Sunday, October 02, 2011

Bengals 23, Bills 20

Oh well.


What it feels like to be a Bills fan these days


I don't have a whole lot to say about this game. The Bills weren't able to generate consistent offense, which is the major reason they lost; they let the Bengals hang around and hang around and it eventually cost them. It happens...especially when you're not quite as good a team as folks may have been supposing. The Bengals have a pretty good defense, and it gave the Bills fits for most of the day. Tight end Scott Chandler wasn't much of a factor at all, Ryan Fitzpatrick faced heavier pass rush than he's seen all year, and the running game had flashes but never got into rhythm. Couple that with the Bills' typical misfiring in the first quarter and with the officials either making -- or not making -- a pretty interesting number of calls that either favored the Bengals or penalized the Bills, and you have...a loss.

I'm not one to blame the refs, but they really do play a role, and there were a couple of times when a correct call would have either sustained a Bills drive or ended a Cincinnati one. Does this mean they would have won, with the right calls? Of course not. Maybe if the Stevie Johnson catch is ruled a catch and the Bills get a first down, Fitz throws an interception on the very next play. We'll never know...but the Bills didn't get that chance, and that sucks.

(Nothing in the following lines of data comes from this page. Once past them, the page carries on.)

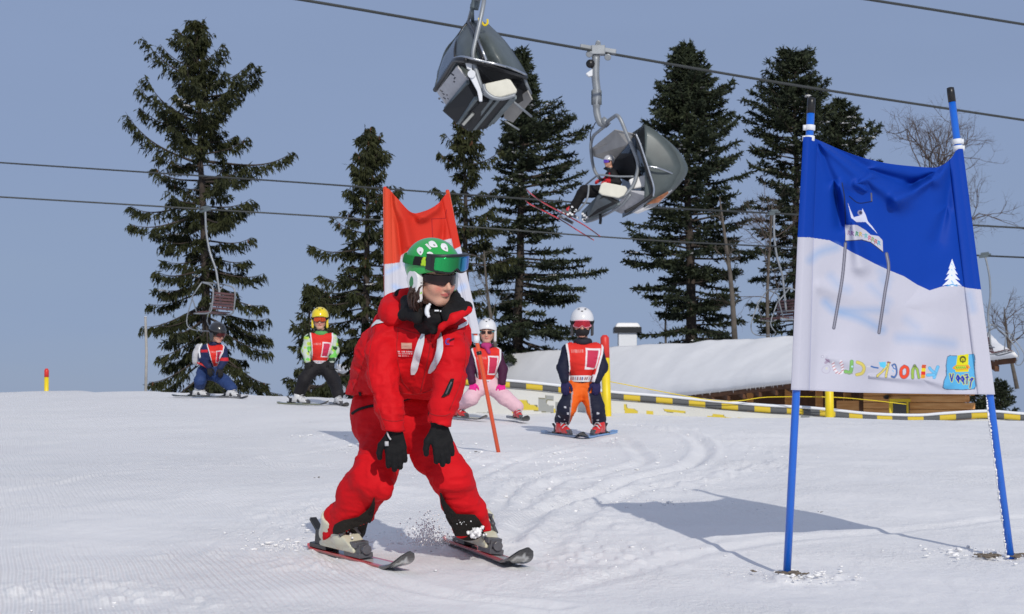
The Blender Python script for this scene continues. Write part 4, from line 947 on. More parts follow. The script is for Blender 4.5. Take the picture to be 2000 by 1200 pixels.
def chair_empty():
    Y0 = 33.5; S = lambda u, v, d=0.0: P(u, v, Y0 + d)
    root = thing('bubble_chair', 'empty bubble chairlift chair with its dark dome closed, cut off by the frame top', 'chairlift chair', S(932, -118), 'bubble chairs of the nearer lift')
    m = MB(); m.box(S(932, -116), 0.3, 0.22, 0.2); m.build('grip', M['galv'], root, bevel=0.015)
    m = MB(); m.tube(curve([S(931, -110, .1), S(930, -60, .1), S(931, -20, .1), S(930, 0, 0.1), S(926, 18, .1)], 6), 0.085, 12)
    m.tube([S(922, 8, .1), S(923, 42, .2)], 0.035, 8); m.build('hanger', M['galv_dark'], root, True)
    m = MB(); m.tube(curve([S(946, -6, -.7), S(944, 10, -.9), S(938, 40, -1.0), S(930, 75, -1.05), S(924, 105, -1.08), S(926, 125, -1.08), S(932, 145, -1.08), S(938, 165, -1.08), S(944, 180, -1.05), S(960, 190, -1.0), S(980, 192, -1.0), S(1006, 184, -1.0)], 6), 0.042, 10)
    m.tube(curve([S(930, 0, .1), S(938, -4, -.3), S(946, -6, -.7)], 4), 0.045, 10); m.tube(curve([S(912, 52, .9), S(915, 40, .7), S(924, 8, .1)], 4), 0.03, 8); m.build('frame', M['galv'], root, True)
    # dome: shell of several faces
    def shell(pts, m_, name, lab=None, subdiv=True):
        bm = bmesh.new(); vs = [bm.verts.new(p) for p in pts]; bmesh.ops.convex_hull(bm, input=vs)
        v = np.array([q.co[:] for q in bm.verts]); bm.verts.index_update(); f = [tuple(x.index for x in q.verts) for q in bm.faces]; bm.free()
        return meshobj(name, v, f, m_, root, False)
    def patch(name, grid, m_, th=0.02, lab=None, n=6):
        """smooth curved sheet through a grid of points (rows of equal length)"""
        g = np.array([[S(*q) for q in row] for row in grid]); rows = np.array([curve(r_, n) for r_ in g]); rows = rows.transpose(1, 0, 2); gr = np.array([curve(c_, n) for c_ in rows]); a, b, _ = gr.shape
        o = meshobj(name, gr.reshape(-1, 3), [(i * b + j, i * b + j + 1, (i + 1) * b + j + 1, (i + 1) * b + j) for i in range(a - 1) for j in range(b - 1)], m_, root)
        q = o.modifiers.new('t', 'SOLIDIFY'); q.thickness = th
        if lab: o['label'] = lab
        return o
    patch('dome', [[(914, 43, .3), (935, 40, .2), (955, 48, .3)], [(928, 72, -.7), (955, 70, -.9), (985, 78, -.1)], [(938, 100, -1.0), (975, 105, -1.15), (1008, 110, -.2)], [(950, 122, -1.1), (990, 132, -1.15), (1031, 148, -.3)]], M['smoke'])
    patch('dome', [[(914, 43, .3), (918, 50, 0), (924, 62, -.4)], [(893, 75, .2), (906, 85, -.5), (928, 90, -1.0)], [(889, 112, -.2), (910, 114, -1.0), (945, 120, -1.2)]], M['smoke'])
    patch('dome_side', [[(914, 43, .35), (904, 56, .2), (893, 75, .2)], [(890, 75, .9), (882, 90, .6), (889, 112, -.2)], [(868, 105, 1.1), (866, 120, .8), (868, 140, .5)], [(854, 140, 1.2), (852, 158, 1.1), (849, 174, 1.0)]], M['smoke_light'])
    patch('dome', [[(955, 48, .3), (950, 52, 1.0), (940, 60, 1.7)], [(985, 78, -.1), (980, 84, .8), (965, 95, 1.6)], [(1008, 110, -.2), (1003, 118, .9), (985, 125, 1.7)], [(1031, 148, -.3), (1025, 152, .8), (1010, 158, 1.6)]], M['smoke'])
    patch('dome', [[(914, 43, .35), (925, 45, 1.0), (940, 60, 1.7)], [(890, 75, .9), (910, 80, 1.5), (965, 95, 1.7)], [(868, 105, 1.1), (905, 110, 1.7), (985, 125, 1.8)], [(849, 174, 1.0), (905, 165, 1.7), (1010, 158, 1.7)]], M['smoke'])
    m = MB(); m.tube(curve([S(850, 176, 1.0), S(868, 150, .4), S(885, 122, -.4), S(893, 117, -.9), S(912, 118, -1.2)], 6), 0.05, 8); m.tube(curve([S(914, 43, .3), S(928, 66, -.7), S(935, 90, -1.1), S(944, 118, -1.25)], 6), 0.035, 8)
    m.tube(curve([S(914, 44, .3), S(903, 58, .25), S(894, 76, .2), S(889, 98, 0), S(889, 112, -.2)], 6), 0.03, 8)
    m.tube(curve([S(912, 119, -1.15), S(955, 127, -1.15), S(1000, 142, -.8), S(1028, 152, -.2)], 6), 0.04, 8); m.build('dome_rim', M['black_plastic'], root, True)
    m = MB(); m.tube(curve([S(887, 114, -.5), S(900, 111, -1.0), S(915, 113, -1.25), S(940, 119, -1.28), S(975, 127, -1.25), S(1005, 136, -.9), S(1028, 147, -.4)], 6), 0.022, 8)
    m.tube([S(934, 78, -1.1), S(950, 118, -1.3)], 0.024, 8); m.build('trim', M['steel'], root, True)
    # open underside: inner back wall, seats, panels
    cloth_panel('inner_shell', [S(890, 118, -.6), S(930, 121, -1.05), S(985, 134, -.95), S(1020, 152, -.2), S(1034, 185, .2), S(1010, 200, .2), S(960, 160, 0)], M['dark_liner'], root, -0.05)
    cloth_panel('backrest', [S(912, 152, .5), S(935, 140, -.6), S(1018, 165, -.3), S(1030, 190, .3), S(960, 215, 1.0), S(925, 190, 1.0)], M['black_cloth'], root, 0.06)
    info = cloth_panel('info_panel', [S(853, 180, .9), S(892, 130, -.7), S(914, 157, -.7), S(874, 210, .9)], M['grey_white'], root, 0.03, label='pale information panel with small dark marks')
    sm_ = MB()
    for (u, v, w_, h_) in ((884, 146, 7, 3), (888, 153, 3, 5), (887, 160, 4, 3), (862, 178, 7, 3), (866, 184, 5, 2.5), (858, 193, 4, 4), (868, 192, 6, 2.5), (873, 186, 3, 2.5), (864, 200, 6, 2), (875, 193, 3, 2)):
        t = (u - 853) / 45.0; q = S(u, v, .9 - 1.6 * t - 0.28); sm_.box(q, w_ * 0.0095, 0.012, h_ * 0.0095, np.array(Matrix.Rotation(R(35), 3, 'Y')))
    mk = sm_.build('mark', M['grey_plastic'], None); mk.data.transform(Matrix.Translation(-Vector(root.location))); mk.parent = info
    cloth_panel('seat_underside', [S(868, 214, .9), S(914, 158, -.7), S(938, 200, -.7), S(895, 238, .9)], M['dark_liner'], root, -0.05)
    cloth_panel('seat_underside', [S(895, 238, .9), S(938, 196, -.75), S(1008, 190, -.8), S(962, 236, .6), S(950, 247, .8), S(915, 252, .95)], M['dark_liner'], root, -0.05)
    m = MB()
    for a, b in (((870, 213, .85), (914, 160, -.8)), ((896, 240, .85), (930, 192, -.85)), ((915, 251, .9), (963, 190, -.95)), ((926, 252, .9), (975, 192, -.95)), ((955, 244, .7), (1000, 190, -.95)), ((962, 240, .6), (1006, 190, -.95)), ((895, 240, .9), (925, 252, .9)), ((925, 252, .9), (960, 240, .7)), ((868, 214, .9), (895, 240, .9))): m.beam(S(*a), S(*b), 0.06, 0.06)
    m.build('seat_frame', M['galv_dark'], root)
    m = MB()
    for k in range(1, 7):
        t = k / 7; a = np.array(S(868, 214, .86)) * (1 - t) + np.array(S(914, 160, -.76)) * t; b = np.array(S(895, 238, .86)) * (1 - t) + np.array(S(938, 198, -.76)) * t; m.tube([a, b], 0.012, 5)
    m.build('seat_ribs', M['grey_plastic'], root)
    cloth_panel('seat_pad', [S(904, 240, .55), S(908, 243, .55), S(928, 221, -.1), S(923, 219, -.1)], M['seat_pad'], root, 0.04)
    m = MB(); m.tube([S(921, 145, -1.2), S(921, 145, -1.0)], 0.075, 14); m.slab([S(914, 145, -1.15), S(928, 145, -1.15), S(942, 182, -1.15), S(942, 198, -1.15), S(936, 198, -1.15), S(932, 178, -1.15)], 0.08)
    m.slab([S(908, 120, -1.1), S(922, 122, -1.1), S(922, 138, -1.1), S(912, 134, -1.1)], 0.07); m.build('pivot_arm', M['white_cloth'], root, bevel=0.01)
    cloth_panel('armrest_pad', [S(944, 166, -1.15), S(950, 163, -1.15), S(990, 154, -1.15), S(997, 156, -1.15), S(1010, 176, -1.15), S(1008, 182, -1.15), S(978, 190, -1.15), S(966, 190, -1.15), S(950, 180, -1.15)], M['seat_pad'], root, 0.09, 0.02, 'cream side pad')
    m = MB(); m.tube(curve([S(944, 165, -1.22), S(948, 178, -1.22), S(962, 190, -1.22), S(982, 193, -1.22), S(1007, 186, -1.22)], 5), 0.035, 8); m.build('seat_rail', M['galv'], root, True)
    cloth_panel('lining', [S(983, 212, .7), S(1030, 178, -.1), S(1039, 196, 0), S(1002, 240, .9), S(985, 232, .9)], M['lining'], root, 0.03, label='grey fabric flap')
    m = MB(); m.tube([S(1004, 200, -.4), S(1038, 228, .1)], 0.022, 8); m.tube([S(985, 236, .5), S(1014, 254, .6)], 0.018, 8); m.tube([S(1022, 150, -.2), S(1036, 184, .1)], 0.035, 8); m.build('footrest', M['galv'], root, True)
    m = MB(); m.box(S(937, 41, -1.0), 0.06, 0.05, 0.1); m.tube(curve([S(940, 42, -.9), S(946, 50, -.9), S(952, 46, -.9), S(952, 38, -.9)], 4), 0.02, 6); m.build('handle', M['yellow'], root)
    return root
chair_empty()
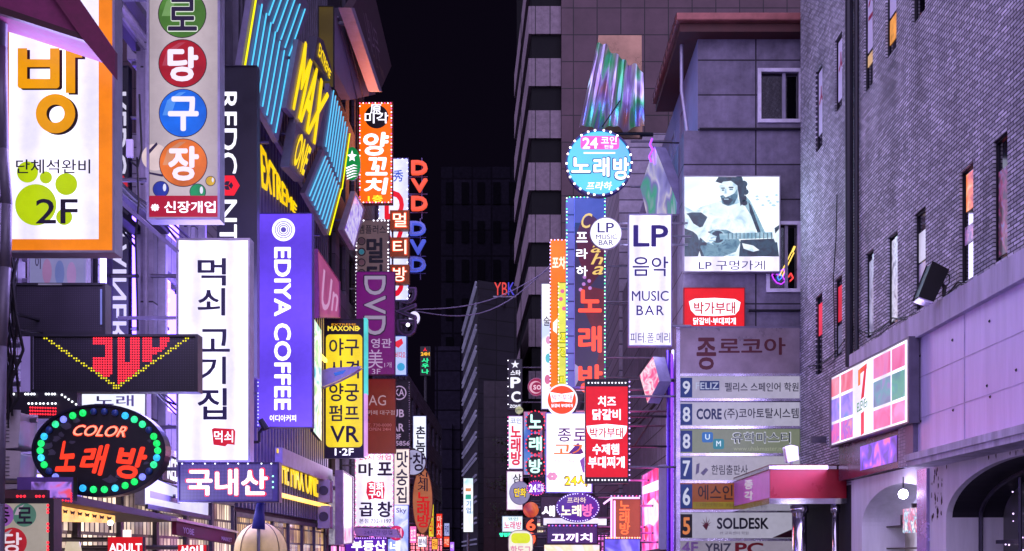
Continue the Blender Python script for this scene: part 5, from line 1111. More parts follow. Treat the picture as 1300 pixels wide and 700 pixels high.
for k in range(6): a = k*math.pi/3; s.poly(oval(701 + 4*math.cos(a), 605 + 3*math.sin(a), 3, 2.6, 10), E('f0a0d0', .9), .006 + k*.0003, 'petal')
s.text('24시', (716, 602, 746, 618.5), P('3a2a08', .5), .09, .009); s.text('24시', (717.5, 603.5, 744.5, 617), E('ffe020', 1.2, 0), .05, .014)
# PC column etc at the street edge
s = Sign('blade_sign', 'grey black vertical sign with a white star and stacked round capitals', 50, (644.5, 456, 663, 521), P('2c2a34', .4, .2, .3, 4), P('1a1a22', .5), .35, .6, wall=4.2, backlit=False)
for tx, q in (('스타', (648, 470, 661, 477)), ('P', (648, 479, 661, 493)), ('C', (649, 497, 661, 511)), ('ZONE', (647, 514, 661, 518))): s.text(tx, q, E('f0f0ff', 1.1, 0), .06)
s.poly([(654 + (5.5 if k % 2 == 0 else 2.2)*math.sin(k*math.pi/5), 463 - (5.5 if k % 2 == 0 else 2.2)*math.cos(k*math.pi/5)) for k in range(10)], E('f0f0ff', 1.0, 0), .006, 'star')
s.poly(oval(659, 521, 5), MOTTLE(['a0b060', 'e0e0a0', '607080'], .6, 3), .02, 'badge'); s.bulbs([(645, 458), (645, 519)], 12, .8, [WB, P('4a4858', .4)], False)
s = Sign('round_sign', 'small rose pink disc with a white swirl letter', 46, oval(681, 491.5, 11, 11.5), E('b02858', .7, .15), P('d890a8', .5), .25, .8, wall=4.2)
m = MB(); m.ring(s.fr, oval(680, 492, 8), oval(681.5, 492, 6.6), .005, .009); m.build('swirl', E('e8b0c8', .9, 0), s.o); s.text('so', (677, 489, 687, 495), E('f0c0d8', 1, 0), .03)
s = Sign('blade_sign', 'white vertical karaoke sign with red letters at the street edge', 48, (645, 528, 664, 596), E('f0ecff', 1.25), P('9a80b0', .5), .35, 1, wall=4.2)
s.text('코인', (648, 531, 662, 538), E('7090c0', .8, 0), .02); s.text('노\n래\n방', (648, 541, 662, 591), E('e02040', 1.0, 0), .055, lead=.9); s.bulbs([(645, 530), (645, 595)], 14, .8, [PK, WB], False)
f = Front(44); t = thing('letter_sign', 'column of three black discs with mint green letters and red lamps', 'sign', f.p(680, 606, -.2))
for ch, y in (('노', 535), ('래', 563.5), ('방', 592)):
    pts = [(679.5 + (12.5 if k % 2 else 10.8)*math.cos(k*math.pi/8), y + (14 if k % 2 else 12.2)*math.sin(k*math.pi/8)) for k in range(16)]
    m = MB(); m.prism(f, pts, -.3, 0); q = m.build('disc', P('10141c', .4), t); text(q, f, ch, (671.5, y-9, 688, y+9), E('c8fff0', 1.4, 0), .055, .008)
    m = MB()
    for k in range(16): a = k*math.pi/8; m.stud(f.p(679.5 + 12*math.cos(a), y + 13.2*math.sin(a), .01), f.px(1), (0, -1, 0))
    m.build('bulb_trim', E('ff3048', 2, 0), q)
m = MB(); e0, e1 = f.p(690, 530, -.2), f.p(690, 606, -.2); m.tube(e0, e1, .05); m.tube(e0.lerp(e1, .2), (4.1, 44.2, e0.lerp(e1, .2).z), .05); m.tube(e0.lerp(e1, .8), (4.1, 44.2, e0.lerp(e1, .8).z), .05); m.build('bracket', STEEL, t)
s = Sign('box_sign', 'blue and pink printed panel behind the mint green letter discs', 46, (664, 522, 695, 604), MOTTLE(['2060d0', '60a0f0', 'e06090', '7a68a8', 'f0c0e0'], .75, .7, 1), DARK, .25, 1, wall=4.2)
s = Sign('box_sign', 'white panel with one dark character under the white karaoke sign', 47, (643, 598, 664, 648), MOTTLE(['e8e8f8', 'ffffff', 'f0d0e8', 'd080a0'], 1.0, 1.0), P('c090b0', .5), .35, 1, wall=4.2); s.text('삼', (651, 602, 662, 613), INK2, .03)
s = Sign('round_sign', 'grey lilac disc with outlined yellow letters', 45, oval(660, 626, 13.5, 15), E('9a92c0', .75, .2), P('6a6890', .5), .25, .6, wall=4.2); s.text('만화', (652, 619, 669, 632), P('3a2a10', .5), .1); s.text('만화', (653, 620, 668, 631), E('ffd820', 1.1, 0), .04, .012)
s = Sign('round_sign', 'small violet lamp edged disc with white numerals', 43, oval(680.5, 620, 11.5, 9.5), E('8028c8', .95, .2), P('301048', .5), .25, 1, wall=4.2); s.text('24', (671.5, 615, 681, 625), WTXT, .05); s.text('코인\n노래', (682, 614.5, 690, 625), WTXT, .02); s.bulbs(oval(680.5, 620, 11.3, 9.3), 20, .7, [PK])
f = Front(42); t = thing('ball_sign', 'orange red glowing ball hanging over the orange neon numerals', 'sign', f.p(674, 657)); m = MB(); m.ball(f.p(674, 647.5), f.px(10), 20, 12, sy=.6); m.build('ball', MOTTLE(['902040', 'c83828', 'f07030', 'f8a040'], .8, 1.2), t, True); m = MB(); e = f.p(682, 645); m.tube(e, (4.1, 42, e.z), .05); m.build('bracket', STEEL, t)
s = Sign('box_sign', 'small white box sign with pink letters low at the street edge', 46, (637, 655, 664, 676), E('e0f0f8', 1.2), P('6090a0', .5), .3, 1, wall=4.2); s.text('노래방', (640, 662, 662, 672), E('f05088', .9, 0), .03); s.text('코인', (644, 657, 658, 661), E('50a0a0', .8, 0), .02)
s = Sign('led_board', 'thin green LED strip board under the small white box sign', 46.5, (632.5, 675.5, 652, 682.5), P('06281c', .4), DARK, .2, .6, cat='led board', wall=4.2, backlit=False); s.text('영업중', (634, 676.5, 650, 681.5), E('30ffb0', 2.0, 0), .08)
s = Sign('round_sign', 'rounded yellow and white snack sign at the foot of the street edge', 40, rrect(645, 673, 677, 708, 12), E('f0ead8', 1.0, .15), P('b0a8a0', .5), .3, 1, wall=4.2); s.poly(rrect(649, 677, 673, 690, 5), E('d8e020', 1.0, .1), .006, 'yellow_band'); s.text('핫도그', (648, 693, 674, 703), E('e890b0', .9, 0), .05)
f = Front(41); t = thing('neon_numerals', 'orange red outlined neon numerals under the orange ball', 'sign', f.p(674, 692))
text(t, f, '6', (668, 659, 680, 674), E('ff6038', 1.3, 0), .05, .0, ex=.1, name='numeral'); text(t, f, '0', (668, 676, 680, 692), E('ff6038', 1.3, 0), .05, .0, ex=.1, name='numeral'); m = MB(); m.prism(f, rect(666, 657, 682, 694), -.2, -.02); m.build('board', P('2a1018', .5), t); m = MB(); e = f.p(681, 670, -.1); m.tube(e, (4.1, e.y, e.z), .05); m.build('bracket', STEEL, t)
s = Sign('fascia_sign', 'dark shop board with one bold white letter behind the purple oval sign', 38, (686, 630, 772, 668), P('3a3044', .5, 0, .2, 3), DARK, .3, 1, wall=4.2, backlit=False); s.text('새', (687.5, 642, 704.5, 656), WTXT, .07); s.poly(rect(690, 658, 770, 667), E('e8e0ff', 1.1), .006, 'white_strip')
s = Sign('oval_sign', 'purple oval karaoke sign dotted with lamps under the red stew sign', 33, oval(733.5, 644.5, 28, 19, 40), E('4a1a9a', .85, .2), P('301468', .5), .3, 1, wall=4.2)
s.text('프라하', (720, 631.5, 744, 639), E('f0e0c0', 1.1, 0), .01); s.text('노래', (712, 641, 738, 656), E('fff8d0', 1.3, 0), .055); s.text('방', (739, 640, 753, 656), E('ff70b0', 1.2, 0), .055); s.bulbs(oval(733.5, 644.5, 26.5, 17.5), 44, .8, [E('c0b8ff', 2.5, 0)])
s = Sign('led_board', 'dark violet LED board with three heavy pale letters low in the street', 31, (694, 665, 759, 691), P('2c2060', .4), DARK, .3, 1, cat='led board', wall=4.2); s.poly(rect(695.5, 666.5, 757.5, 689.5), LEDTEXT('4a38b0', .4, .04), .005, 'matrix'); s.text('끄끼치', (700, 677, 752, 688.5), E('f4d8ff', 1.8, 0), .06, .008); s.bulbs([(697, 667.5), (756, 667.5)], 14, .9, [PK, E('8060ff', 3, 0)], False)
s = Sign('fascia_sign', 'row of white and yellow lit panels under the dark violet LED board', 32, (690, 691, 762, 712), MOTTLE(['fff8e8', 'ffe0b0', 'e8e8ff', 'ff9060'], 1.1, 1.1), DARK, .3, 1, wall=4.2)
s = Sign('box_sign', 'orange karaoke board inside a pink white neon frame', 29, (776, 634, 813, 685), E('b05a38', .65, .2), P('6a3840', .5), .4, .6, wall=4.2); s.text('노\n래\n방', (786, 636, 800, 679), E('ff7038', 1.3, 0), .05, lead=.9)
m = MB()
for a, b2 in (((776, 632.5), (812, 632.5)), ((776, 632.5), (776, 684)), ((780, 636), (780, 684)), ((776, 632.5), (766, 640))): m.tube(s.fr.p(*a, .05), s.fr.p(*b2, .05), .025)
m.build('neon_tube', E('f0b8ff', 1.8, 0), s.o); s.bulbs([(776, 630), (812, 630)], 9, .9, [E('c0a0ff', 3, 0), PK], False)
s = Sign('led_board', 'blue lit board with warm scalloped top edge at the bottom beside the pink shop sign', 28, (767, 684, 813, 712), MOTTLE(['3028c0', '6050ff', 'b0a0ff', '4030d0'], .95, 1.5), DARK, .3, .8, wall=4.2, cat='led board'); s.bulbs([(770, 683), (812, 683)], 14, 1.2, [E('ffb080', 2.5, 0), E('ff9090', 2.5, 0)], False)
s = Sign('fascia_sign', 'tall pink and red lit shop sign facing the street in a grey case', 0, [(815, 604), (838, 591), (838, 697), (815, 701)], MOTTLE(['f01868', 'ff2890', 'ff60d0', 'f0a0ff', 'ff1850'], 1.1, 1.2, 1, .5), P('8d88a8', .4, .3), .01, .6, side=Side(3.55), backlit=False)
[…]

I've never totally bought into the notion that "Good teams make their own breaks"; no matter how good you are, there will be times when luck is just going to plain screw you.

On the flip side of that, I also disagree with the notion that good teams overcome bad things that happen, and that therefore the fact that the Bills didn't indicates something. I've noticed a tendency among football folks, commentators and fans alike, to assume that whenever a team does something, it's because they're good enough to do it; and the reverse: that if a team doesn't do something it needs to do, it's because they're not good enough to do it. The problem here is simple: it fails to account for the fact that the other team exists. Just because your team doesn't get the first down, or score the points, or even win the game does not always mean that they're not good enough to have done so. There seems to be way too much reading-of-the-tea-leaves in football these days.

But yeesh, the Bills' defense needs some help. They've got a few good players -- Kyle Williams, Bryan Scott, rookie Marcel Dareus -- but somebody on the linebacking corps really needs to step up. And Leodis McKelvin is teetering on the brink of "bust" status.

What really stinks is that I was going to try to figure out how to make my pie-faced football fan's shirt tiger-striped. Oh well! Next up: the Eagles, who won't be easy. At all.